In the light of the foregoing comments, the Tribunal's second question which deals with imports from third countries may be answered relatively briefly. By Article 18 (2) of Council Regulation No 120/67:

“Save as otherwise provided in this regulation or where derogation therefrom is decided by the Council ... the following shall be prohibited:

the levying of any customs duty or charge having equivalent effect;

the application of any quantitative restriction or measure having equivalent effect…

It has not been contended that the principal provision contained in that article is subject to any derogation, relevant to the present case, decided by the Council or contained elsewhere in the regulation. Moreover, as this Court observed in Case 34/73 VarioL v Amministrazione Italiana delle Finanze (1973) ECR 981 at page 989:

“There is no consideration which could justify different interpretations of the concept of ‘charge having equivalent effect’ as it appears in Article 9 et seq. of the Treaty, on the one hand, and ... Article 18 ... of Regulation No 120/67, on the other”.
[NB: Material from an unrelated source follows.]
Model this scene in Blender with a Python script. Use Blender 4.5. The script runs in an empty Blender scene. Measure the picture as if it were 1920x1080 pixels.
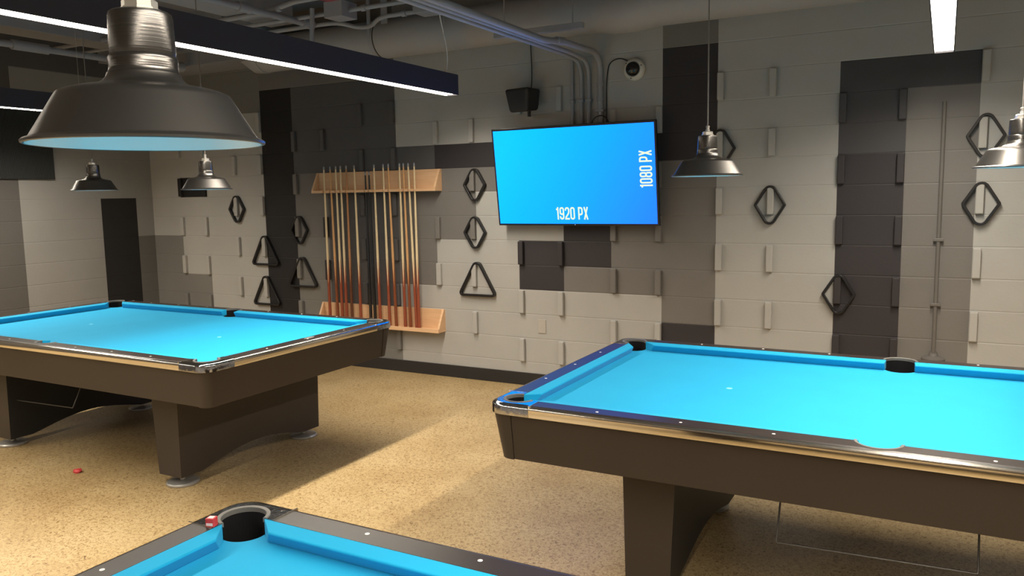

That comment appears to be equally applicable to the expression “measure having equivalent effect” as it appears in the Treaty and the regulation.

Accordingly, my comments on the characterization of national provisions as measures having equivalent effect to quantitative restrictions, apply to measures affecting imports to the Community from third Sutes of cereals falling within Regulation No 120/67 no less than to measures affecting imports from other Member States. Equally the characterization of such provisions as measures equivalent in effect to quantitative restrictions (rather than as equivalent charges) implies that they are not to be treated as disguised increases in the rates of levy laid down by Regulation No 120/67. Finally, an examination of Article 7 of the EEC Treaty adds, in my view, nothing of significance, since it has not been contended that the national provisions giving rise to the question entail discrimination on grounds of nationality between importers nor any element of discrimination on grounds of the origin of imports, save such as is inherent in any measure equivalent in effect to a quantitative restriction.

I am therefore of the opinion that the questions posed by the national court should be answered as follows:

1.The prohibition of measures having an equivalent effect to quantitative restrictions on trade between Member States of the European Economic Community, contained in Article 30 of the EEC Treaty, embraces a national measure requiring importers of goods from such States who make advance payments for such goods to provide guarantees liable to be forfeited when the goods are not imported within a specified period of the date of the making of the advance payment, to the extent that such measures apply to genuine imports of goods in the ordinary course of trade as opposed to speculative transactions in currencies conducted in such a manner that trade in goods is the mere vehicle for such speculation. The prohibition of charges having equivalent effects to customs duties, in Articles 9, 10 and 13 of the EEC Treaty does not embrace such a measure; nor do the terms of Article 106 of the EEC Treaty.

2.By virtue of Article 18 of Council Regulation No 120/67 the prohibition of measures having an equivalent effect to quantitative restrictions applies to imports of products covered by that regulation into Member Sutes of the Community from third States as it applies in the case of trade between Member States.